Copy each line of the entries beneath that contains the word "script".
+++ Data provided +++
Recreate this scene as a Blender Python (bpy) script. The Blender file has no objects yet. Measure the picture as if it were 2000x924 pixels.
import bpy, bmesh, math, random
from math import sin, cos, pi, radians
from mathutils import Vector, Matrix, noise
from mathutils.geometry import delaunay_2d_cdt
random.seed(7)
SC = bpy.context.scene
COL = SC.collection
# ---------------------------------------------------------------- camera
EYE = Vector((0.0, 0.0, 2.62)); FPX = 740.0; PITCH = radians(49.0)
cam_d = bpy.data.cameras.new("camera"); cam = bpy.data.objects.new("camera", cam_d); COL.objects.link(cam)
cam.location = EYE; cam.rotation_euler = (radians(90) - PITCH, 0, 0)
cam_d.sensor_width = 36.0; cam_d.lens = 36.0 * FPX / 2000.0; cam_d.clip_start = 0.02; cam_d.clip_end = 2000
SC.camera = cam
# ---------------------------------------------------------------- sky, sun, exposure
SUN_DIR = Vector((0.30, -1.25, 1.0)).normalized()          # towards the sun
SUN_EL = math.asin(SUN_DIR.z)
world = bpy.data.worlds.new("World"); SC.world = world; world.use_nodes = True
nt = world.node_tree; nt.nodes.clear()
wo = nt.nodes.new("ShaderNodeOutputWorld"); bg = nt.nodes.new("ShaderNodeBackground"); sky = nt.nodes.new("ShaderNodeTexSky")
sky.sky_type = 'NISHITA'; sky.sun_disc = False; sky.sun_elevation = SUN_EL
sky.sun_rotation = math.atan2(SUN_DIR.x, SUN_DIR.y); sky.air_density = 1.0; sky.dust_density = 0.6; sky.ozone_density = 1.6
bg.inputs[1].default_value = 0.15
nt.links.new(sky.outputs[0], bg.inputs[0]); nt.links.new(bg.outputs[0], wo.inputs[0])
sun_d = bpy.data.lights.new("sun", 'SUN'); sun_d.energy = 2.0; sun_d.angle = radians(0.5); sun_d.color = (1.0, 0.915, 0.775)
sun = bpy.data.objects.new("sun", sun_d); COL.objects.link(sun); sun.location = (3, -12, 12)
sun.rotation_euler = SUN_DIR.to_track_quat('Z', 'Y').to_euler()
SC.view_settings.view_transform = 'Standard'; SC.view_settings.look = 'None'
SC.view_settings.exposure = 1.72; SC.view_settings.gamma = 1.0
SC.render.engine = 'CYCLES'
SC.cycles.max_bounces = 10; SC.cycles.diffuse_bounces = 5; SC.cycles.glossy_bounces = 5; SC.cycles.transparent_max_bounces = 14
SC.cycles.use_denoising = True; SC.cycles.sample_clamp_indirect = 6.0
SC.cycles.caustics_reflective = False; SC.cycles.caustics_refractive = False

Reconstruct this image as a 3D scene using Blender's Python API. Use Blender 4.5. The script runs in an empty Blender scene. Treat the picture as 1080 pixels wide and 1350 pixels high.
+++
Written response ▸
Recreate this scene as a Blender Python (bpy) script. The Blender file has no objects yet. Measure the picture as if it were 2000x924 pixels.
Reconstruct this image as a 3D scene using Blender's Python API. Use Blender 4.5. The script runs in an empty Blender scene. Treat the picture as 1080 pixels wide and 1350 pixels high.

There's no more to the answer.